- [GIVEN ENTRIES]:
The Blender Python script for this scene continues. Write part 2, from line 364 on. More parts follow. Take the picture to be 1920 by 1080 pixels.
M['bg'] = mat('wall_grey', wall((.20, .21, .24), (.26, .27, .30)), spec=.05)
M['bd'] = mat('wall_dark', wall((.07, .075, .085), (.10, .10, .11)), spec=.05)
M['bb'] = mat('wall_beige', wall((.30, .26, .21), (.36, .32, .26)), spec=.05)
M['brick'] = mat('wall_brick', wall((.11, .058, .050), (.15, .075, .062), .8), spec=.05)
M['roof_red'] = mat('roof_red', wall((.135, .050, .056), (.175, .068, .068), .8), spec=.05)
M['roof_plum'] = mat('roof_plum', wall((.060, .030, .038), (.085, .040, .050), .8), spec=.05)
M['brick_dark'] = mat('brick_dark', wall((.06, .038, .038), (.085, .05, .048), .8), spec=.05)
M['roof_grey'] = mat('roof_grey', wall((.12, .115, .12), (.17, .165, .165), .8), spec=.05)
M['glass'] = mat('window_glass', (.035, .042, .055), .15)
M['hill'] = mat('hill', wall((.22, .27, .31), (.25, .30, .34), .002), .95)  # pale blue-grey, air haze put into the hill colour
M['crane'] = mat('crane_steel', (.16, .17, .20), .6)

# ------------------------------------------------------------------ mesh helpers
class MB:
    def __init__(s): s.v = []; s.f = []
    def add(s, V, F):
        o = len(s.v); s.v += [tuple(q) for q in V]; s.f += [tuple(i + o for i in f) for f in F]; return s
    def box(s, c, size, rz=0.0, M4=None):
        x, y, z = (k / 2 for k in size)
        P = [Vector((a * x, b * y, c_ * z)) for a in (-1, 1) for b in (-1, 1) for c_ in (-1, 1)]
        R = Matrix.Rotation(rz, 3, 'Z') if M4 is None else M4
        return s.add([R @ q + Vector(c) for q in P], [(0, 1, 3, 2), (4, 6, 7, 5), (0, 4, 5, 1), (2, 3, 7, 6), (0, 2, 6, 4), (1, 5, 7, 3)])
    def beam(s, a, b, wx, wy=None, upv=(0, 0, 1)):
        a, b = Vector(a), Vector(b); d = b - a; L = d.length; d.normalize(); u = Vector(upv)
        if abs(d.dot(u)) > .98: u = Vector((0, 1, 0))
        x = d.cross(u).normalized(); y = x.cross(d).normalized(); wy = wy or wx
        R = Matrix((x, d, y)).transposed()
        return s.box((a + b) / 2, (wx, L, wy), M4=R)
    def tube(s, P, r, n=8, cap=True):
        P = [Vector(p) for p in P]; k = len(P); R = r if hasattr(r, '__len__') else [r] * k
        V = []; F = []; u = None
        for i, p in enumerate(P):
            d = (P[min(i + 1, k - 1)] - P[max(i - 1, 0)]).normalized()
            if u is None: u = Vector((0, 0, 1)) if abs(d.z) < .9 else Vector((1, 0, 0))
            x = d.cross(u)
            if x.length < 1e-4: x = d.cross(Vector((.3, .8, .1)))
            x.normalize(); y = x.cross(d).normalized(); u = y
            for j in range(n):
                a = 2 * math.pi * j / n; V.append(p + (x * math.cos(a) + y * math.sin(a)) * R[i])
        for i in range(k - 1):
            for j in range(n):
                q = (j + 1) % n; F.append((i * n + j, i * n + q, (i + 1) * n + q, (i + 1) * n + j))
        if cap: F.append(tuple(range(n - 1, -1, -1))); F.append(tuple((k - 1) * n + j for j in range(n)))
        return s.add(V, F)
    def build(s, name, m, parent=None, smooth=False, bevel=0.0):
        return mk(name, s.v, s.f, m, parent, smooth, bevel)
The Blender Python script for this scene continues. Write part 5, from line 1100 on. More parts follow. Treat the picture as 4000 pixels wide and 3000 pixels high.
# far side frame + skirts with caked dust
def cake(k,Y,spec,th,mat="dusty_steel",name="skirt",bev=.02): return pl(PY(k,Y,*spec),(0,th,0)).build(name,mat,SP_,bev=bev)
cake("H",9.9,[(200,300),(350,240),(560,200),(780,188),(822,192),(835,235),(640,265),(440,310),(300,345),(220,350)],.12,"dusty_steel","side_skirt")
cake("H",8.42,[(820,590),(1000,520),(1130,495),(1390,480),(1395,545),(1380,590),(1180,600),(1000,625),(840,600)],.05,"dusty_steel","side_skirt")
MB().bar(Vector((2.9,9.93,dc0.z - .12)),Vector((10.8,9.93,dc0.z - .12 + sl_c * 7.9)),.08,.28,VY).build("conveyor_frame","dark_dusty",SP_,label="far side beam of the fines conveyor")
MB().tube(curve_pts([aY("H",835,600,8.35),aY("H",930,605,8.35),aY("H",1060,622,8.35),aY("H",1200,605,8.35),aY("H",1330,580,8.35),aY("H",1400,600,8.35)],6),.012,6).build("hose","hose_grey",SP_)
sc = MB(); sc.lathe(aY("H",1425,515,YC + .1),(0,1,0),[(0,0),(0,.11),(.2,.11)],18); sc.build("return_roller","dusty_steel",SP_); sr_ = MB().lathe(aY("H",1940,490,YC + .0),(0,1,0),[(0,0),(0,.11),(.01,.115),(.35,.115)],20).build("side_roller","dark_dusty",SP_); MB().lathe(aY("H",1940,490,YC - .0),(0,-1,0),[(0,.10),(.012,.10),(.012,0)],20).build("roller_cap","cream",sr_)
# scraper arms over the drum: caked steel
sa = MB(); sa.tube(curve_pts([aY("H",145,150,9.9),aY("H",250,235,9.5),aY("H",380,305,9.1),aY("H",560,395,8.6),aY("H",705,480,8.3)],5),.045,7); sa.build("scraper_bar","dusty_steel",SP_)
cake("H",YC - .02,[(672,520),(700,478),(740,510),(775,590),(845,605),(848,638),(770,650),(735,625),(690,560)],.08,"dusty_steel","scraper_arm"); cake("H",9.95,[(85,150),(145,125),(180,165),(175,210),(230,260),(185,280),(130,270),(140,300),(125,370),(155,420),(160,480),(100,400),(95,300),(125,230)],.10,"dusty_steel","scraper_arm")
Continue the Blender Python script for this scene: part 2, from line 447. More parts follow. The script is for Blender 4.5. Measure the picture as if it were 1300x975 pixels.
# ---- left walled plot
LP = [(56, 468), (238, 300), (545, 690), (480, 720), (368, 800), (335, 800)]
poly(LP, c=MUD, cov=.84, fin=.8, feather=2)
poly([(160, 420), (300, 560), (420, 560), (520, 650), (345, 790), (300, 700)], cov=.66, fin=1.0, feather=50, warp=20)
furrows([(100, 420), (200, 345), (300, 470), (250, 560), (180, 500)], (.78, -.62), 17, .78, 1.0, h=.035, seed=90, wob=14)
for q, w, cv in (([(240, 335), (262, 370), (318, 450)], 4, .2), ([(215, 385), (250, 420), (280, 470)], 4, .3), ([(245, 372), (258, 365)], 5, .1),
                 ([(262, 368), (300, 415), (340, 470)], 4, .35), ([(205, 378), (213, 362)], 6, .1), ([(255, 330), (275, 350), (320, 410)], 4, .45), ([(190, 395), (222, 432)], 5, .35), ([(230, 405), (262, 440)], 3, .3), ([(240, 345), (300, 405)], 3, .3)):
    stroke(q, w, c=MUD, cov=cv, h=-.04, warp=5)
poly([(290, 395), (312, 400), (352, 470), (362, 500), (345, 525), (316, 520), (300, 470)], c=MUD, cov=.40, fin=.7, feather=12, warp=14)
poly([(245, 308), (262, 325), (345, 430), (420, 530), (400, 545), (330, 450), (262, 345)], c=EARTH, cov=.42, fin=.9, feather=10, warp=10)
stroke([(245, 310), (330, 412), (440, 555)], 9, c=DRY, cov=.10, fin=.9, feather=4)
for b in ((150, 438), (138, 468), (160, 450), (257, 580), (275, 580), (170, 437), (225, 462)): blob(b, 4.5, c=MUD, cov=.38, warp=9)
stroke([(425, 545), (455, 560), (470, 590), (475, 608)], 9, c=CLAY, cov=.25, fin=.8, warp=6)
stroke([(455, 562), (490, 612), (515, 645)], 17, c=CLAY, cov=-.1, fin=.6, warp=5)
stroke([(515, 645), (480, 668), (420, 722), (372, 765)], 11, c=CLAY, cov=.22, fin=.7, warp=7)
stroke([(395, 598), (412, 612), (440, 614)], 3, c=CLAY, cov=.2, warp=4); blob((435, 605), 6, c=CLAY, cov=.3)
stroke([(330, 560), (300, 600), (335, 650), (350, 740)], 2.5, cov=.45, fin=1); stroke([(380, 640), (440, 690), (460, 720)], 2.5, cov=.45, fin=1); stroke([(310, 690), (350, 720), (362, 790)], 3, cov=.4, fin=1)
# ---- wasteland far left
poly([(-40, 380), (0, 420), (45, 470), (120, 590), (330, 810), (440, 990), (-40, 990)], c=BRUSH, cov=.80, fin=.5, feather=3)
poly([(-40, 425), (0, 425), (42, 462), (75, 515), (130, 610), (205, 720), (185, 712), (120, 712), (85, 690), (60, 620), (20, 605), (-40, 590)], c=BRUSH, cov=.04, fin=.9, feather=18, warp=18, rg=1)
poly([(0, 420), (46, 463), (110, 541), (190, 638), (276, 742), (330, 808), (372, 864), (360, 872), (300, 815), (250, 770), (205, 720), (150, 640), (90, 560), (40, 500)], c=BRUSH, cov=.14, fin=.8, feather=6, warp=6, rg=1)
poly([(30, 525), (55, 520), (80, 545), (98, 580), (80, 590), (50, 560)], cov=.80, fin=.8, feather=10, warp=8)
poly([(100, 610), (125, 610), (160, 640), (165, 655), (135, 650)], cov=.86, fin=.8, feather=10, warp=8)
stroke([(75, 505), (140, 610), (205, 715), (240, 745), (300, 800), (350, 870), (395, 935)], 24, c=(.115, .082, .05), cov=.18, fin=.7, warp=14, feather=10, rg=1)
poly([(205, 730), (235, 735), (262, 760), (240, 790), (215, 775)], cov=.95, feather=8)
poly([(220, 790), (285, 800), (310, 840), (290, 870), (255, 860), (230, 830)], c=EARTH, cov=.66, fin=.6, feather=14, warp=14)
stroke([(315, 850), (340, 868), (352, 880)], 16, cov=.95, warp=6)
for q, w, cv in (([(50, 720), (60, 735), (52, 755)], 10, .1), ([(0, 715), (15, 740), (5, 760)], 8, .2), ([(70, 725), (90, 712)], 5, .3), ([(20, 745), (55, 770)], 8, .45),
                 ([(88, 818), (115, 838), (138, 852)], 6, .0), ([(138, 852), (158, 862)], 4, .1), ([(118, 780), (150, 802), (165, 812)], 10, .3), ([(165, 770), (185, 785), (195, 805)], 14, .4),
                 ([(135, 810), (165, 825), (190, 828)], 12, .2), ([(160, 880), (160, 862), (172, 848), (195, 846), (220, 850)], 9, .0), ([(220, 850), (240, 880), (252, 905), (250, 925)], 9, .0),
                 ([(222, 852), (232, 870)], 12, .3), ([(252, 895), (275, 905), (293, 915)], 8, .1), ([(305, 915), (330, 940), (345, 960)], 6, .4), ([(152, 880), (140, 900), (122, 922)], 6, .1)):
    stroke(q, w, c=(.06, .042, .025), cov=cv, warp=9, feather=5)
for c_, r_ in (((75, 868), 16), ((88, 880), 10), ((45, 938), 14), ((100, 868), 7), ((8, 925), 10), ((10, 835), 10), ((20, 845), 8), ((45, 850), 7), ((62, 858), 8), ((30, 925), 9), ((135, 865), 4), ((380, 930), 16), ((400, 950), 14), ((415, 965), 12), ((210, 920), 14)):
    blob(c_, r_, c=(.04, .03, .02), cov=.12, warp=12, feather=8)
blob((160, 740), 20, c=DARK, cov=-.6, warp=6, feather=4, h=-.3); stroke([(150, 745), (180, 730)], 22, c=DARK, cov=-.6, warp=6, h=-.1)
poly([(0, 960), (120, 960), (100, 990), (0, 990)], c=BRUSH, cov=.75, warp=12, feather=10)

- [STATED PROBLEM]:
Check each line of the records above for the string "follow", and report every line that has it.

- [PROBLEM SOLUTION]:
The Blender Python script for this scene continues. Write part 2, from line 364 on. More parts follow. Take the picture to be 1920 by 1080 pixels.
The Blender Python script for this scene continues. Write part 5, from line 1100 on. More parts follow. Treat the picture as 4000 pixels wide and 3000 pixels high.
Continue the Blender Python script for this scene: part 2, from line 447. More parts follow. The script is for Blender 4.5. Measure the picture as if it were 1300x975 pixels.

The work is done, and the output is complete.